According to the source, the former student leader was already aggressively radical in his views long before his removal from office, particularly around Indigenous identity, land narratives, and environmental activism framed in absolutist terms. More alarming, the student said, was that the college did not attempt to moderate or challenge the direction ASCC was taking. In their experience, it was allowed – and at times encouraged.
The insider described an atmosphere where dissent was punished.
When the source and only one other senator voted against initiatives they believed crossed from advocacy into radical ideology, they say they were targeted and isolated by the rest of the ASCC group. The pressure was social, political, and sustained.
“It wasn’t just him,” the source explained. “There were many students in that group who were raging radicals.”
The student ultimately resigned from ASCC, citing the environment as untenable and hostile to anyone who did not conform ideologically.
The account does not allege criminal conduct on campus, nor does it claim administrators had foreknowledge of future violence. What it does establish is a pattern of normalization, a student government culture where radical rhetoric was routine, opposition was suppressed, and institutional oversight was effectively absent.
That context matters.
Because when federal prosecutors later allege that a former ASCC president moved from ideological fixation into logistical planning for violence, the question is no longer how this happened overnight. The question is how long warning signs were visible – and ignored – inside official governance spaces that were supposed to protect students, not radicalize them.
Brown University: A Different Crime, the Same Blind Spot
As the Cerritos case moves through federal court, Brown University remains in crisis mode.
The shooting is an open investigation. Officials have repeatedly stressed that there is no confirmed ideological link and have cautioned against speculation. Yet public trust has been strained by unanswered questions, including a press exchange in which a reporter pressed the Providence mayor on whether CCTV cameras were fully operational at the time of the attack. The mayor declined to answer directly.

There is no evidence cameras were disabled for political or immigration-related reasons. But in moments like these, evasion fuels suspicion, not reassurance, especially when institutions are already under scrutiny for transparency failures.
Again, the issue is not motive.
It is institutional behavior under pressure.
Different Outcomes. Same Blind Spot.
The Brown University shooting remains unresolved.
The Cerritos College case is now a federal prosecution.
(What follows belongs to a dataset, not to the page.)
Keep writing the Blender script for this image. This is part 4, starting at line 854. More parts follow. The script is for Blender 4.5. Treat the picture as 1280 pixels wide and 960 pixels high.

Conflating them would be irresponsible.
But refusing to examine what they reveal about campus blind spots would be equally dangerous.
Universities are willing to host activism, sanction demonstrations, and issue sweeping statements about inclusion and safety. They are far less willing to conduct hard internal audits when ideology hardens into extremism—or when student governance spaces become incubators rather than safeguards.
Radicalization does not announce itself with sirens.
It evolves quietly, through language, symbolism, social pressure, and normalization – long before police tape or court filings appear. Ignoring that progression does not make campuses safer. It simply ensures the reckoning comes later, louder, and at a far higher cost.
Different outcomes.
Same blind spot.
And until universities stop confusing silence with safety, the public will keep learning about these failures the same way, through arrest records, police tape, evasive press conferences, and shattered trust.